> GIVEN INSTRUCTION
Where the word "script" occurs in a line, return that line.

--- BEGIN GIVEN RECORDS ---

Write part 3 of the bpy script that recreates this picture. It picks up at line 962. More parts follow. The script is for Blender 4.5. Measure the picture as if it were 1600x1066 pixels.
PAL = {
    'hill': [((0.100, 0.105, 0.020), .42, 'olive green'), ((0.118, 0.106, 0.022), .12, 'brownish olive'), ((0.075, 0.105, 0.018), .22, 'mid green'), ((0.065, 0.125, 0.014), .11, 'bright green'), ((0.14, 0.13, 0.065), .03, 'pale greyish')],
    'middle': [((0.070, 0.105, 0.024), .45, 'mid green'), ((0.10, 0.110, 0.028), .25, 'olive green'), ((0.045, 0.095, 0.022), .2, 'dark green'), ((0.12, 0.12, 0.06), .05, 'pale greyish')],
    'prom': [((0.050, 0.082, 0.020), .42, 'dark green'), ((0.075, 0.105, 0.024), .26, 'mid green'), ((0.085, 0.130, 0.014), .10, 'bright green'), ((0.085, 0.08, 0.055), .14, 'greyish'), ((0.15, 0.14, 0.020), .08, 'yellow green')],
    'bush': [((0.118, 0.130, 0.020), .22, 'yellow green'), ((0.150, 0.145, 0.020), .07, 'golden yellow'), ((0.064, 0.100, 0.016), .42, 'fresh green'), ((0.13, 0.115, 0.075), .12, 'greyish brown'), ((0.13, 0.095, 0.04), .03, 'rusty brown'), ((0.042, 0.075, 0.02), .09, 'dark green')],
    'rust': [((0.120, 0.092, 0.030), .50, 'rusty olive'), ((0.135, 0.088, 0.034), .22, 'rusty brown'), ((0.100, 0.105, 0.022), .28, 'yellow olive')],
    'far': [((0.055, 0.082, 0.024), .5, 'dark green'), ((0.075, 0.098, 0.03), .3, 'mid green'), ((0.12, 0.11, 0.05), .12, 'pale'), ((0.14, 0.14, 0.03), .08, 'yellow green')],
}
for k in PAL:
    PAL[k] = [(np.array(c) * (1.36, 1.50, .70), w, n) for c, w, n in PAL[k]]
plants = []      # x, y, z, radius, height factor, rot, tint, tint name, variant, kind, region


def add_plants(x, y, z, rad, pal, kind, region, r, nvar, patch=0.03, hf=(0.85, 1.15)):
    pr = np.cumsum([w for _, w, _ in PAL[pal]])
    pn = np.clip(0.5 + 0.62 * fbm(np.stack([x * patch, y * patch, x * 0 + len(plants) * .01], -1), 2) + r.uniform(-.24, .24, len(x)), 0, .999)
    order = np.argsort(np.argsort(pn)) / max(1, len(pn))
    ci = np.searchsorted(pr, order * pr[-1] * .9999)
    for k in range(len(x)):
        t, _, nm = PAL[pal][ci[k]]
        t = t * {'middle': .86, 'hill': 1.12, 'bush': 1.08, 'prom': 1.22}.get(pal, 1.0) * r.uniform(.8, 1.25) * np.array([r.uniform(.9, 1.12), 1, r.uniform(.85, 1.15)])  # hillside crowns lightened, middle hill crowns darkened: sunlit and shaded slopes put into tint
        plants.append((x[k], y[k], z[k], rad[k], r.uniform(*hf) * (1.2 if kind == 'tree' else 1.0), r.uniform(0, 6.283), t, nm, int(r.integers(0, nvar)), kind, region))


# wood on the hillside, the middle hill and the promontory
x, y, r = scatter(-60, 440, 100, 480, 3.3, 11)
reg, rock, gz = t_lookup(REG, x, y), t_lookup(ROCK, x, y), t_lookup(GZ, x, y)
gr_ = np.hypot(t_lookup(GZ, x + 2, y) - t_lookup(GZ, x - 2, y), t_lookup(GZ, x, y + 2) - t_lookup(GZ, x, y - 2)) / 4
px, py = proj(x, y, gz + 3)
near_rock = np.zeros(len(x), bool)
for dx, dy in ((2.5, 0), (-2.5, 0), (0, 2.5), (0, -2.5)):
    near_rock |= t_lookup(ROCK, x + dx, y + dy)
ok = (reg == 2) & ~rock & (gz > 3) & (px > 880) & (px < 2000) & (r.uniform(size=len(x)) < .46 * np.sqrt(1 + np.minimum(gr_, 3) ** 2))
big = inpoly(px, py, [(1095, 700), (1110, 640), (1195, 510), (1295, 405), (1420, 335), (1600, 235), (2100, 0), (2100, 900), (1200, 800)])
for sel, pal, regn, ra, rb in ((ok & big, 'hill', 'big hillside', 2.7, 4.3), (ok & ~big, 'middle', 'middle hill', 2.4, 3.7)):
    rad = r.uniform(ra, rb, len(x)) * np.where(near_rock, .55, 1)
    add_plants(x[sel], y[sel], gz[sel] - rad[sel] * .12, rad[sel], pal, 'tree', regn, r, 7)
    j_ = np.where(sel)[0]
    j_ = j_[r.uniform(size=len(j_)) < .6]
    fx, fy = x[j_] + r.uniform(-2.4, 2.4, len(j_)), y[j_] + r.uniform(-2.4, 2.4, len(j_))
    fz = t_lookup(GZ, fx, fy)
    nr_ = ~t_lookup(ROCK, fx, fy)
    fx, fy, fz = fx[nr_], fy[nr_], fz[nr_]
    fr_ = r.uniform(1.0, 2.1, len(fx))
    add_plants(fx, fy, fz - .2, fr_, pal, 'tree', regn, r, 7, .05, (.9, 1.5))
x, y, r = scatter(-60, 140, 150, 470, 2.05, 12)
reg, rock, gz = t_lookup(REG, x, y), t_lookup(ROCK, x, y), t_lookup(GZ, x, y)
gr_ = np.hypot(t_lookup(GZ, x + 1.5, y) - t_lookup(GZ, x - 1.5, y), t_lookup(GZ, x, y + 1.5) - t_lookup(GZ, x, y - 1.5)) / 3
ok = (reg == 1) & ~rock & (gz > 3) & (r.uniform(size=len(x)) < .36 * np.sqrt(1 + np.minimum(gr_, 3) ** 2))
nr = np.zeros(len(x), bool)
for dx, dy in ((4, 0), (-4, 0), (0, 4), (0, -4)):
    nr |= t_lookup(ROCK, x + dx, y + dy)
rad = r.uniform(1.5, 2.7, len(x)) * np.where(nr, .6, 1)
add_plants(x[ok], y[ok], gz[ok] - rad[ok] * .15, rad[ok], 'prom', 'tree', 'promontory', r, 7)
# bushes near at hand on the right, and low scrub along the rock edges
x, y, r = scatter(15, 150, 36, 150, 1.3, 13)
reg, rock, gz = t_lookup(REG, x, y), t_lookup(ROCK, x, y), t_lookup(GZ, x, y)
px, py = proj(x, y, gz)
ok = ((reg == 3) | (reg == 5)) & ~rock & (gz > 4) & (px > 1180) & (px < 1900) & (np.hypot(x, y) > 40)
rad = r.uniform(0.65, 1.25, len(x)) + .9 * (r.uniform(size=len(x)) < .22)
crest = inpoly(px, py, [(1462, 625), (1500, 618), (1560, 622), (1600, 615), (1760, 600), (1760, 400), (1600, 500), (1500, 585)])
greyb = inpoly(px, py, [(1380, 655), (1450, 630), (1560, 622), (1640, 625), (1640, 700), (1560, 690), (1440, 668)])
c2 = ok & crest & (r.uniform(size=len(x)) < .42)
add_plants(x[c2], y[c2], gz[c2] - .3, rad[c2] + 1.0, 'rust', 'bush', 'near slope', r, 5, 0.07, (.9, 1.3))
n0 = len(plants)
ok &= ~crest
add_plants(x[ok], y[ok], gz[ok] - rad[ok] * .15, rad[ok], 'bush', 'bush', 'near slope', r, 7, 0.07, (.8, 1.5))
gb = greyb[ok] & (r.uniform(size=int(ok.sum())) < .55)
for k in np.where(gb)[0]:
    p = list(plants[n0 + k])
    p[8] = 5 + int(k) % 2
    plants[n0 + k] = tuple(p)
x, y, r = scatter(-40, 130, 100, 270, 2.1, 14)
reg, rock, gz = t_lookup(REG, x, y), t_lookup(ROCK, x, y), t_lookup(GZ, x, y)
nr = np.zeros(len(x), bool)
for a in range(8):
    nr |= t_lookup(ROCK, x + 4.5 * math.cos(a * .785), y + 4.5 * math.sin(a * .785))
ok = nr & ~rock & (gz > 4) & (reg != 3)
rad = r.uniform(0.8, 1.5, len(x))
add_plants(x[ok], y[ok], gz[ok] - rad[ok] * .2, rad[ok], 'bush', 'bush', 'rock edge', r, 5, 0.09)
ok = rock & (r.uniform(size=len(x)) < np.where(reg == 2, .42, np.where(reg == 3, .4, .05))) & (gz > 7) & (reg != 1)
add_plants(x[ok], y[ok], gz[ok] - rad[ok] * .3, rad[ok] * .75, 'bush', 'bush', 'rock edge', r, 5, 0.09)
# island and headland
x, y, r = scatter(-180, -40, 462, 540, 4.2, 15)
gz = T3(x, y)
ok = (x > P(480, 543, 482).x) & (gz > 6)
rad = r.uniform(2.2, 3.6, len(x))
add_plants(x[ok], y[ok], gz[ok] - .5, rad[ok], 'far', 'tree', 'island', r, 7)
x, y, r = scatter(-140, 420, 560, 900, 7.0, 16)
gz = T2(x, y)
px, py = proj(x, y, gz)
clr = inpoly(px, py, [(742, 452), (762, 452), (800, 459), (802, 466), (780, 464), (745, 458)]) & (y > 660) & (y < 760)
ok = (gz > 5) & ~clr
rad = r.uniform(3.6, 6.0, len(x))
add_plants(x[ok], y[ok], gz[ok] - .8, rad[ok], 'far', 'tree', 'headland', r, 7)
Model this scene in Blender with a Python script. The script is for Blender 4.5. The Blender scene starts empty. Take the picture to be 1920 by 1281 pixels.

--- END GIVEN RECORDS ---

> SOLUTION FOR THIS PROBLEM
Write part 3 of the bpy script that recreates this picture. It picks up at line 962. More parts follow. The script is for Blender 4.5. Measure the picture as if it were 1600x1066 pixels.
Model this scene in Blender with a Python script. The script is for Blender 4.5. The Blender scene starts empty. Take the picture to be 1920 by 1281 pixels.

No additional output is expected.